O Montepio e a desatenção jornalística

…apesar de ter crescido o risco de 600.000 portugueses perderem parte das suas poupanças e dos contribuintes virem a ser chamados a salvar a longeva Instituição, a situação do Montepio foi um não assunto, preterida pela intriga lançada pelo clã que o domina…

Por João Simeão
Diretor Adjunto do Montepio (reformado)

1. Nos passados dias 14 e 15, a Mutualista do Montepio regressou aos mídia com as preferências de Tomás Correia (TC) no próximo acto eleitoral, com a divulgação das Contas Consolidadas do grupo, e com a convocatória das eleições para Dezembro.

Claramente, a noticia que mais impacta no interesse público é o inexorável caminho para o abismo que as contas revelam, com os Capitais Próprios do grupo a diminuirem, em 2020, 101 milhões, reduzidos, apenas, a 95 milhões apesar de alavancados em 1.380 milhões de créditos fiscais (AID). Por outras palavras, sem AID, a falência técnica do grupo já ascende a 1.285 milhões, uma destruição de valor de 1.774 milhões, desde 2011 – primeiro ano da consolidação do grupo –, prenhe de responsabilidades políticas e que a política continua a ignorar.

O cenário ensombra-se, ainda mais, com as reiteradas reservas do auditor PWC, quanto ao real valor do Activo e com o carimbo da falta de credibilidade no Plano de Negócio da administração, com repercussão na continuidade do negócio. A que se juntam os sucessivos chumbos do supervisor ASF, aos vários Planos de Convergência da Mutualista apresentados por Virgilio Lima (VL) . E com o marcar passo no saneamento do Banco.
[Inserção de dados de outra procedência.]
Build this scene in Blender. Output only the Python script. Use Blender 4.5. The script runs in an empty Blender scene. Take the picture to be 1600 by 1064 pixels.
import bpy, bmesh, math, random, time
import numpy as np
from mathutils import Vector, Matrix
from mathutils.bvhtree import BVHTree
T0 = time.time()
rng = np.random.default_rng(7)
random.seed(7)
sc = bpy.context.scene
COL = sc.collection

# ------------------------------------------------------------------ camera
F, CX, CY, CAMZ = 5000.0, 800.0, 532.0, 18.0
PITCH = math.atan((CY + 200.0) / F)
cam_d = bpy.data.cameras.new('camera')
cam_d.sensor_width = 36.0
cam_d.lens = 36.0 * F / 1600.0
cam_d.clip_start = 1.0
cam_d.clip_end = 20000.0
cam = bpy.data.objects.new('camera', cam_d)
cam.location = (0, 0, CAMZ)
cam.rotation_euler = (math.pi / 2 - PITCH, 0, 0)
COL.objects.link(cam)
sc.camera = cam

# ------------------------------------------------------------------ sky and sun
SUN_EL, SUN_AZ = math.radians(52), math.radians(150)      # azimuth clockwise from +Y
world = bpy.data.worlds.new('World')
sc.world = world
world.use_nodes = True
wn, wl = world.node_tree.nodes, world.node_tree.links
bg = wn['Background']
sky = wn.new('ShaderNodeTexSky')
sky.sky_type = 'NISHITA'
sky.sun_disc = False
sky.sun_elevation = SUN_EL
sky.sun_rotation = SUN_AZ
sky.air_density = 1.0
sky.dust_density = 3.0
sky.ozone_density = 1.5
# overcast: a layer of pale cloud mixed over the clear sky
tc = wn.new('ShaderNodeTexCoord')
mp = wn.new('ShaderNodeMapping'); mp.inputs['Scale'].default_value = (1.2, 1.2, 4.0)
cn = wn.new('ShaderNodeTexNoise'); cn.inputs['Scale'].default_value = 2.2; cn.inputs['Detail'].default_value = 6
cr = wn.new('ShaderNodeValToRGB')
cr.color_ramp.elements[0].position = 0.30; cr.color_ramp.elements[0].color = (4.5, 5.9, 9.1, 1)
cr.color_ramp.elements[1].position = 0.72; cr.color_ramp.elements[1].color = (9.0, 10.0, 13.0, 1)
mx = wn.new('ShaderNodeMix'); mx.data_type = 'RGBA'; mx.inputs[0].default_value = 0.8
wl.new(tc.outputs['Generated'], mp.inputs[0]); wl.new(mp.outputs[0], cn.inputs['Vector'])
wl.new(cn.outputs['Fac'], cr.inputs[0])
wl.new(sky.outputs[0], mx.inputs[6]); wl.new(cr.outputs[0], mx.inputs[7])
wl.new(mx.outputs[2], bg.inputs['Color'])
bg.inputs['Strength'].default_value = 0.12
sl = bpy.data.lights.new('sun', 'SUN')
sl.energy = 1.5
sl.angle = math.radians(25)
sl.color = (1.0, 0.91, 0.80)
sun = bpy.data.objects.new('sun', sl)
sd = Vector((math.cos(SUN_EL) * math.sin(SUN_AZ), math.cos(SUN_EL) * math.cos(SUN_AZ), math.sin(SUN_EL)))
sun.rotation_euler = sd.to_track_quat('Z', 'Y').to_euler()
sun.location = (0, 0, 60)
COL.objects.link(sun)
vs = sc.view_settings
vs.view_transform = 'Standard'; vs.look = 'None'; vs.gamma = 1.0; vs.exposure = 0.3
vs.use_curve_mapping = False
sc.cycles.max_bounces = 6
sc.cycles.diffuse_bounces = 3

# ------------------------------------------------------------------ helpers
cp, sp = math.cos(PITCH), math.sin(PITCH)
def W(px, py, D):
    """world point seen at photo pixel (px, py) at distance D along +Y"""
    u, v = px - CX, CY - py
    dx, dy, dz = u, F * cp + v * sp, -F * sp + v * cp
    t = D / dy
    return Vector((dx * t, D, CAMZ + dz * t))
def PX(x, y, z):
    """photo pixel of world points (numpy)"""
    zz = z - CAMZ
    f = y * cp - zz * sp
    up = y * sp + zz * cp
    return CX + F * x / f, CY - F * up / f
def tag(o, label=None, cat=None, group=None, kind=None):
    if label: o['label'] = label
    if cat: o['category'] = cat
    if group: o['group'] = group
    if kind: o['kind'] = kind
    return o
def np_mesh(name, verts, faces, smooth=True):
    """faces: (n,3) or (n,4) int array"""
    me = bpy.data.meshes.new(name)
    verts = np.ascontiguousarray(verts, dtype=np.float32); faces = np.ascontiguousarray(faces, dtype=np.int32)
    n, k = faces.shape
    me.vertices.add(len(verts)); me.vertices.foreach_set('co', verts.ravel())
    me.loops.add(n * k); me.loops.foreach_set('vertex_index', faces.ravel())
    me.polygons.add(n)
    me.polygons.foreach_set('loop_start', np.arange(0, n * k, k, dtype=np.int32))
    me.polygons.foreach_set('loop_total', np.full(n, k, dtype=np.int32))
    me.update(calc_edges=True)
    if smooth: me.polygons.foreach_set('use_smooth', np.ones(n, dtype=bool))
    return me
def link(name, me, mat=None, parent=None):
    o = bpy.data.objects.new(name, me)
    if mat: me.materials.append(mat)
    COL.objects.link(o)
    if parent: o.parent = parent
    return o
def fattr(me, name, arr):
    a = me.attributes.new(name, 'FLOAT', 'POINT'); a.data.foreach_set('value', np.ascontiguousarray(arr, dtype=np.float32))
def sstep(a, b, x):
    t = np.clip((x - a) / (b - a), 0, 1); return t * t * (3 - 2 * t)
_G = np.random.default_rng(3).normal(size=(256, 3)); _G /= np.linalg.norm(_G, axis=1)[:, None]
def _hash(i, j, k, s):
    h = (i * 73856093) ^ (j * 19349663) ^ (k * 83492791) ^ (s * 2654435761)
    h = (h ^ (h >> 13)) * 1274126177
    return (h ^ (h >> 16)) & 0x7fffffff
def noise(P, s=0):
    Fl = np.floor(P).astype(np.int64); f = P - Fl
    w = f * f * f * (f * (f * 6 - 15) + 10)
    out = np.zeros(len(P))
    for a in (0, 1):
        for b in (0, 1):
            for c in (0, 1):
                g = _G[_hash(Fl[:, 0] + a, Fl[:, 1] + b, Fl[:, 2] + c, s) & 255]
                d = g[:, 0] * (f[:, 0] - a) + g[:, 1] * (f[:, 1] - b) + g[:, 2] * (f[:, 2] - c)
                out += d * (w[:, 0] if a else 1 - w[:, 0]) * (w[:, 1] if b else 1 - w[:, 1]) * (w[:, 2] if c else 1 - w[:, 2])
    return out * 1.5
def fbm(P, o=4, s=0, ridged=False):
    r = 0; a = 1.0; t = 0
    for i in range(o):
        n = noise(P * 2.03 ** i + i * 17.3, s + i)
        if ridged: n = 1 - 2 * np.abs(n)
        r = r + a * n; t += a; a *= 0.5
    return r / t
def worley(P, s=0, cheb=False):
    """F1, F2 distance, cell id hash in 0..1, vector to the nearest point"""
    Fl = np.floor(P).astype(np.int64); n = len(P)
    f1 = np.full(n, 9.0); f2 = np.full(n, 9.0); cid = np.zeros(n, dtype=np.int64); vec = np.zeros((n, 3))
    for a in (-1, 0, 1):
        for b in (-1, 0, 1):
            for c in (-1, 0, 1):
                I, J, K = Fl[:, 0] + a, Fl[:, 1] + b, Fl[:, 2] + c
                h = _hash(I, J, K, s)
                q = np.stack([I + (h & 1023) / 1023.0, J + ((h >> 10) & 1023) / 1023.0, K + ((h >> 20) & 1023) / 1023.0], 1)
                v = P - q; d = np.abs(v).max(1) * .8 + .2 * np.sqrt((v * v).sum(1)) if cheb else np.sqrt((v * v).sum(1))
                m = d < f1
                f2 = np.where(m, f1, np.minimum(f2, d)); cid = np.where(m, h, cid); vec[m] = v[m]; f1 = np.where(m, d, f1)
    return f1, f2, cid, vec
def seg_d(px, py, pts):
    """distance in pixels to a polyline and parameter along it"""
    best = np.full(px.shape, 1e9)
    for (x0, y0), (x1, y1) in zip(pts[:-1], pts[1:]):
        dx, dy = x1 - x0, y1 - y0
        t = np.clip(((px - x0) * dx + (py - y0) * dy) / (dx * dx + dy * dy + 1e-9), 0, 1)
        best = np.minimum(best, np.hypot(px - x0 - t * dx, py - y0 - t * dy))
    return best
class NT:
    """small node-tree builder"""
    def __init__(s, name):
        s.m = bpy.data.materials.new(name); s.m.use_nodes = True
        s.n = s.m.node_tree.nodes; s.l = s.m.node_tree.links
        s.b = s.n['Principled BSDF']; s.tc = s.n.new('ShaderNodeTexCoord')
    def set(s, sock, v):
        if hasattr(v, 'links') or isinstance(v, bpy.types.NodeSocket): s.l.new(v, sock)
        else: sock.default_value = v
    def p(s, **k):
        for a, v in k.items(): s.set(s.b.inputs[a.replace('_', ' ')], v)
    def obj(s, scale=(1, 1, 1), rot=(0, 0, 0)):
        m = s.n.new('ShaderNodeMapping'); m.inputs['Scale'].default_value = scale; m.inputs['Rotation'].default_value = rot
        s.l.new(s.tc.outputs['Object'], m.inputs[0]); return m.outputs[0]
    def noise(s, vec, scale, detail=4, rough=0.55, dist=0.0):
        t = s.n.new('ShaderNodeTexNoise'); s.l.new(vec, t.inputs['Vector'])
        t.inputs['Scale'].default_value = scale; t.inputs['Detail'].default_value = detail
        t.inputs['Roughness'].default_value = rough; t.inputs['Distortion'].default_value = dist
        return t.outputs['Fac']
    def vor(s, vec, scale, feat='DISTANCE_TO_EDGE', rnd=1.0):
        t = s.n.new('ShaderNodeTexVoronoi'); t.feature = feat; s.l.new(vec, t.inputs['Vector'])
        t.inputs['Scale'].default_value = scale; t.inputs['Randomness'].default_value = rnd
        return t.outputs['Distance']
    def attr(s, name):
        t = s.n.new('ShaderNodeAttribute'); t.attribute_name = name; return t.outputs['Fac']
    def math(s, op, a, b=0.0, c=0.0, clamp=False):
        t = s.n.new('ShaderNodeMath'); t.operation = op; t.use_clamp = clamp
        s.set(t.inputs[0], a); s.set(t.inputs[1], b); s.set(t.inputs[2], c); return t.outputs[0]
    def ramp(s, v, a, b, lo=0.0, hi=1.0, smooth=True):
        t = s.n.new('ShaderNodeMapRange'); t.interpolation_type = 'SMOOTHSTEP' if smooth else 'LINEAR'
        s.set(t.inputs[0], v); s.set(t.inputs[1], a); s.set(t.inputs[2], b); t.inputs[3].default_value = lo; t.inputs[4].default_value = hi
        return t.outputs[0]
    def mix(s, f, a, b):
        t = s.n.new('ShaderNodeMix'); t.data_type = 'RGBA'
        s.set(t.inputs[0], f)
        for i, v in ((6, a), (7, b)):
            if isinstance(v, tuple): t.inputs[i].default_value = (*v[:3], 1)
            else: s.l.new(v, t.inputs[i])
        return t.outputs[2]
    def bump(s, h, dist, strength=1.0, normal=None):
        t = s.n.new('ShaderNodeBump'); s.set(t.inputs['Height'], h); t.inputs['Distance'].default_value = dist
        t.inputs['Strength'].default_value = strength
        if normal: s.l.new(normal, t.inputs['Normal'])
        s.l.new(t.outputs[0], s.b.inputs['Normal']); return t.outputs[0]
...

Não obstante, e apesar de ter crescido o risco de 600.000 portugueses perderem parte das suas poupanças e dos contribuintes virem a ser chamados a salvar a longeva Instituição, a situação do Montepio foi um não assunto preterida pela intriga lançada pelo clã que o domina.

Passou despercebida a manobra dos “tomasistas” do adiamento da divulgação das contas, em Junho, para o dia da convocação das eleições, cumulativamente com o lançamento do rumor da preferência de TC pela candidatura de Pedro Alves, um estratagema  em que endossaram a sua paternidade a outros e desviaram a atenção do desatre da sua governação.

2. Somos muitos os que trabalharam e trabalham no Montepio a conhecer o percurso dos principais candidatos que se perfilam. Sabemos o que fizeram no Verão passado, e na última dúzia de anos.

É insano restringir a TC a destruição do Montepio e inocentar os seus apoiantes incondicionais, os que com ele estiveram nos conselhos de Administração e os que acederam às administrações das empresas do grupo ou à direcção superior, agraciados com carreiras de favor meteóricas.

É inadmissível, num grupo que há quatro anos reduz pessoal e planeia despedimentos colectivos para depois das eleições, persistir um clã embriagado na ostentação dos seus privilégios e que vive num mundo à parte, indiferentes às dificuldades da Instituição para as quais contribuiram.

É chocante que ex-administradores (corridos pelo BP juntamente com TC, em 2015) encostados na Mutualista, continuem a auferir os mesmos exorbitantes salários, mordomias e carros topo de gama, de quando exerciam funções. Ou que o actual presidente, mimetizando o estadão de TC, acabe de renovar uma das duas viaturas ao seu dispor, de custo superior a cem mil euros cada.

É na sobranceria dos que consideram os outros imbecis e falhos de inteligência, que assenta a desfaçatez da tentativa de inversão de papeis com os que, diferentes deles, não devem a carreira a TC nem integraram as suas administrações. Têm pegada de inovação na instituição e geriram positivamente as empresas que dirigiram.
A côrte de Tomás Correia está agrupada em torno de VL. Não têm por onde se esconder.

3. O aparecimento da “candidatura dos quadros” resultou da constatação interna e externa de que a continuidade não podia continuar, e que o Montepio precisava de reunir as forças vivas e responsáveis para a sua recuperação.

É uma alternativa que ao congregar parte significativa dos quadros superiores tem pendor institucional, e que ao ser avalizado por seniores de referência na Instituição e por sectores que apoiaram António Godinho, nas eleições de 2015 e 2018, é de oposição à continuidade.

A comunicação social que tem sido um esteio na defesa do Montepio não pode agora, por desatenção ou ilusão, deixar-se instrumentalizar pelo “tomasismo” sem Tomás Correia.

Pela sua história, importância económica e social, e pela fragilidade do momento que vive, o Montepio precisa que o jornalismo sério e profissional não desista dele.